**Available data**.
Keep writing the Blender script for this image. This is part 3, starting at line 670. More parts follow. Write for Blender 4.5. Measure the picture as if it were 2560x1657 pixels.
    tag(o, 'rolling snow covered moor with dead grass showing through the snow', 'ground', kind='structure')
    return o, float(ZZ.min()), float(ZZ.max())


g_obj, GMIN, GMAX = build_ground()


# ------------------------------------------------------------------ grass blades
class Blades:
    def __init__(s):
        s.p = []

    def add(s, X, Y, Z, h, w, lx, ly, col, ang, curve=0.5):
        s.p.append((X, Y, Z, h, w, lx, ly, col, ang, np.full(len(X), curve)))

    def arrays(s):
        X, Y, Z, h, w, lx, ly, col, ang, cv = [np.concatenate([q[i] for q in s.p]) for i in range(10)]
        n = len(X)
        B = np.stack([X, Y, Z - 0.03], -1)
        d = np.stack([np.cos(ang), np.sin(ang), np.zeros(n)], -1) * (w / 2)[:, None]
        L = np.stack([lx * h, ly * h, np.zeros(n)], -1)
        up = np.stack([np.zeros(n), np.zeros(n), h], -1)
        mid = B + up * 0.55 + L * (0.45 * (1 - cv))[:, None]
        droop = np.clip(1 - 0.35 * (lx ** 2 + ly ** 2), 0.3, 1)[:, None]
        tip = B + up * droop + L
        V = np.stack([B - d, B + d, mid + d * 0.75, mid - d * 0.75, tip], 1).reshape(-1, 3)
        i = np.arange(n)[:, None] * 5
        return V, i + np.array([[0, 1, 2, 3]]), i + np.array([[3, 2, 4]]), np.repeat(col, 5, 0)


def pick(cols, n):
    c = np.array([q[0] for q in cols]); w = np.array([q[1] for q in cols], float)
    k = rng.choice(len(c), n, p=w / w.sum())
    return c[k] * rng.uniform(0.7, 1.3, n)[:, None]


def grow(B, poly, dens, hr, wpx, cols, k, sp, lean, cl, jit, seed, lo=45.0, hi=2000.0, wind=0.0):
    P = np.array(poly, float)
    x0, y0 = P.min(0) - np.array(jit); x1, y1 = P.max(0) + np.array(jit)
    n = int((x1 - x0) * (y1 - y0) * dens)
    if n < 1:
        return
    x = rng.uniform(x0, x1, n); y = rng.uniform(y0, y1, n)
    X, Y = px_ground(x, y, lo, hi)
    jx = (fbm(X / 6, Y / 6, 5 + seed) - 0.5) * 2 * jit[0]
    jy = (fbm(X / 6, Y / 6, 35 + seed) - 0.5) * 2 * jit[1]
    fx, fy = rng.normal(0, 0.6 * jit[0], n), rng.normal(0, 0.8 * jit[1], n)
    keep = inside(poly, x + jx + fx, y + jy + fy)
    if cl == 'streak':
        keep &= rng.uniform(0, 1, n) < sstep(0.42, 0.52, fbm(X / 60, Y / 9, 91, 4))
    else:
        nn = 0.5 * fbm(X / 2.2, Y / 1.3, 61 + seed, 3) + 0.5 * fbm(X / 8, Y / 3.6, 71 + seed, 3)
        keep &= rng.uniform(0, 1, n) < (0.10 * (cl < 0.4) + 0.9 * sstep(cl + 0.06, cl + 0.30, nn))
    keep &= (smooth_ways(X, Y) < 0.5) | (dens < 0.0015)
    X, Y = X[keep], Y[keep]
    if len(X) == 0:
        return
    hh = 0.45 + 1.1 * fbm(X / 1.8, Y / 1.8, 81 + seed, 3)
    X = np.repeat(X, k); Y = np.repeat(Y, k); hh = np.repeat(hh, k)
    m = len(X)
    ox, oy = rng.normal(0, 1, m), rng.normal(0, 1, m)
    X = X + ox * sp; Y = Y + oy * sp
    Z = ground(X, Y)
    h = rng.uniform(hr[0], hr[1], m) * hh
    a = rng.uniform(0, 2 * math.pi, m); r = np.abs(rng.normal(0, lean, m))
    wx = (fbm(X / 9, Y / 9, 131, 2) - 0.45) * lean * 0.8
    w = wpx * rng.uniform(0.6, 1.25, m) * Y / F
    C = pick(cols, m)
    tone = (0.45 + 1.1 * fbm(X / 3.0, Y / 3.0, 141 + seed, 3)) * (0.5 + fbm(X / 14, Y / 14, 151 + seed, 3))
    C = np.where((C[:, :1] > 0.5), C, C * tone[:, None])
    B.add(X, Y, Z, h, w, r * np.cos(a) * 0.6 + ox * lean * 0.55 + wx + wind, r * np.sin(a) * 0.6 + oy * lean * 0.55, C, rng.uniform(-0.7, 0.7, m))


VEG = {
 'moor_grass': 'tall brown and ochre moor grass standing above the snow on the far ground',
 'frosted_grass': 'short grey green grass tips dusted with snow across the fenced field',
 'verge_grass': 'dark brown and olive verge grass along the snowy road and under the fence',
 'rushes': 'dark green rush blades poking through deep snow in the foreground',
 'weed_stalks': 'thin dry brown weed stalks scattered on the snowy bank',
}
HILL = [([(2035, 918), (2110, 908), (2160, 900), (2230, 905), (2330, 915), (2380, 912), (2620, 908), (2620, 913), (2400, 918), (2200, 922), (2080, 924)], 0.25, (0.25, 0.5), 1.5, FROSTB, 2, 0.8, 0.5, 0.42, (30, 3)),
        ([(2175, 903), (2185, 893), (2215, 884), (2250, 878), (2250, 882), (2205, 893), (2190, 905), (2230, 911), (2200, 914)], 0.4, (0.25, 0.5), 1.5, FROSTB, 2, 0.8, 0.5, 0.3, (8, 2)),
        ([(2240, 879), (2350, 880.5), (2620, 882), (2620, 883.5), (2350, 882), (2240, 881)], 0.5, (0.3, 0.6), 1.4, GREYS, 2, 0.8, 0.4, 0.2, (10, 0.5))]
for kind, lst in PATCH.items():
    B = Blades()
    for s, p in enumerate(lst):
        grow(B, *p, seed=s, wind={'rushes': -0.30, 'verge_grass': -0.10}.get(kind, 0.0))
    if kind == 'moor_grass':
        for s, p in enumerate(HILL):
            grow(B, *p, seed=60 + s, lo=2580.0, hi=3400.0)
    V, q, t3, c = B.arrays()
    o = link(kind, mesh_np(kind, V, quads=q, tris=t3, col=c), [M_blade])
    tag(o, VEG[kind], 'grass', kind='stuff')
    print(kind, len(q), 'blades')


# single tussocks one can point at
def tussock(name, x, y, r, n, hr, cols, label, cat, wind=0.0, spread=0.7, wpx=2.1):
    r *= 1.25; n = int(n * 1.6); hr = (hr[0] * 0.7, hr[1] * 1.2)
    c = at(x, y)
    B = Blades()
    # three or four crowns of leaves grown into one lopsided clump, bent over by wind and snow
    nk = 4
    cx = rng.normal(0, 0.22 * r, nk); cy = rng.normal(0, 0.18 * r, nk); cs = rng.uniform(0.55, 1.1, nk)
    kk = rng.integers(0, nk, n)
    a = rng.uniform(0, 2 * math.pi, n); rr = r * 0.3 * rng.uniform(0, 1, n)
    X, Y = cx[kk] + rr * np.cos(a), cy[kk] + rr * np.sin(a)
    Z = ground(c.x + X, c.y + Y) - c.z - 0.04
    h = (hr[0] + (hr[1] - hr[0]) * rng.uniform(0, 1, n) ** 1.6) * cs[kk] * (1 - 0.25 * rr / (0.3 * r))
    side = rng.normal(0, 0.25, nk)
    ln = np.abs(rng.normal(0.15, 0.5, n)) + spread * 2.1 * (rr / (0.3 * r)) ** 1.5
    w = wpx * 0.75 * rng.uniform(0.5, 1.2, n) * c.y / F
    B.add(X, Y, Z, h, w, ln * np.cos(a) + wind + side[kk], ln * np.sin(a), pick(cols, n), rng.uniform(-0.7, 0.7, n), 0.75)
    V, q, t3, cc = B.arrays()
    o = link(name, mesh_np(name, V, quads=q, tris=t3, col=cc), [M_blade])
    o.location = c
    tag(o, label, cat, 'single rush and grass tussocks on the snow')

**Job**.
Up to and including the line with "return V, i", repeat the data exactly, starting from its first line; nothing else belongs in the response.

**Finished task**.
Keep writing the Blender script for this image. This is part 3, starting at line 670. More parts follow. Write for Blender 4.5. Measure the picture as if it were 2560x1657 pixels.
    tag(o, 'rolling snow covered moor with dead grass showing through the snow', 'ground', kind='structure')
    return o, float(ZZ.min()), float(ZZ.max())


g_obj, GMIN, GMAX = build_ground()


# ------------------------------------------------------------------ grass blades
class Blades:
    def __init__(s):
        s.p = []

    def add(s, X, Y, Z, h, w, lx, ly, col, ang, curve=0.5):
        s.p.append((X, Y, Z, h, w, lx, ly, col, ang, np.full(len(X), curve)))

    def arrays(s):
        X, Y, Z, h, w, lx, ly, col, ang, cv = [np.concatenate([q[i] for q in s.p]) for i in range(10)]
        n = len(X)
        B = np.stack([X, Y, Z - 0.03], -1)
        d = np.stack([np.cos(ang), np.sin(ang), np.zeros(n)], -1) * (w / 2)[:, None]
        L = np.stack([lx * h, ly * h, np.zeros(n)], -1)
        up = np.stack([np.zeros(n), np.zeros(n), h], -1)
        mid = B + up * 0.55 + L * (0.45 * (1 - cv))[:, None]
        droop = np.clip(1 - 0.35 * (lx ** 2 + ly ** 2), 0.3, 1)[:, None]
        tip = B + up * droop + L
        V = np.stack([B - d, B + d, mid + d * 0.75, mid - d * 0.75, tip], 1).reshape(-1, 3)
        i = np.arange(n)[:, None] * 5
        return V, i + np.array([[0, 1, 2, 3]]), i + np.array([[3, 2, 4]]), np.repeat(col, 5, 0)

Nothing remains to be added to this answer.